Thomas Jefferson’s Notes on Popular Election of Juries, [ca. 2 April 1816]
Notes on Popular Election of Juries
[ca. 2 Apr. 1816]
to the preceding Extracts I will add an observation. our republic is founded on the principle that the people are the source of all powers, & the safest depository of such as they are competent to exercise. their competency is principally restrained to the election of those who are to exercise powers over them. hence, in the Executive department, they chuse the Chief magistrate, indirectly. in the Legislature they chuse both branches directly. in the Judiciary, they are not competent to the appointment of judges of law, but they are of the judges of fact, that is, of Jurors. that every ward then should elect from among themselves, either for the year or pro hâc vice, a juror to serve in whatever court he may be allotted to, would be in exact analogy with this first principle of our government, and would perfect it’s application, by carrying into the Judiciary department the same fundamental safeguard against systematic abuses of power or principle, as now exists in the Executive & Legislative authorities. in that branch too it is the more important as the Judges are found, practicably, irremovable. our Jurors, under both governments, are at present named by an officer holding at the will of the Executive, which certainly does not secure to the citizen as independant a jury as the choice of the people would.

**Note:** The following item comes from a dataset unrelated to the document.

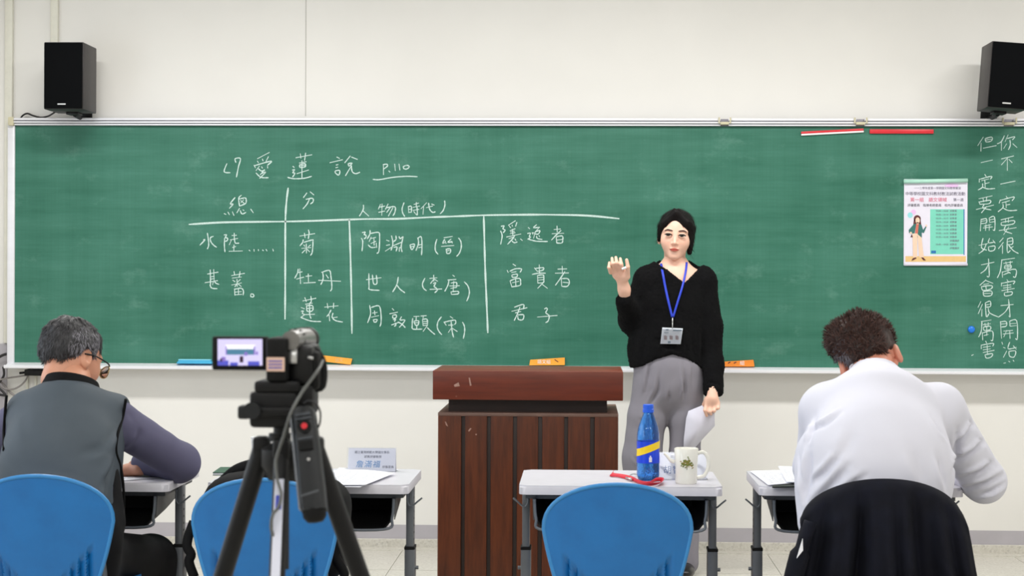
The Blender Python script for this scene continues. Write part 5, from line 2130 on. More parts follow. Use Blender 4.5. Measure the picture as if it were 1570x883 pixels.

PoC (DLC: TJ Papers, 199:35493); entirely in TJ’s hand; undated; subjoined to PoCs of Trs of portions of TJ to John Adams, 28 Oct. 1813, and TJ to Joseph C. Cabell, 2 Feb. 1816, and enclosed with those extracts in TJ to Wilson Cary Nicholas, 2 Apr. 1816.
both branches of the Virginia legislature were chosen by popular vote, which suggests that TJ wrote primarily with his own state in mind, although his subsequent reference to both governments also encompassed jurors at the federal level.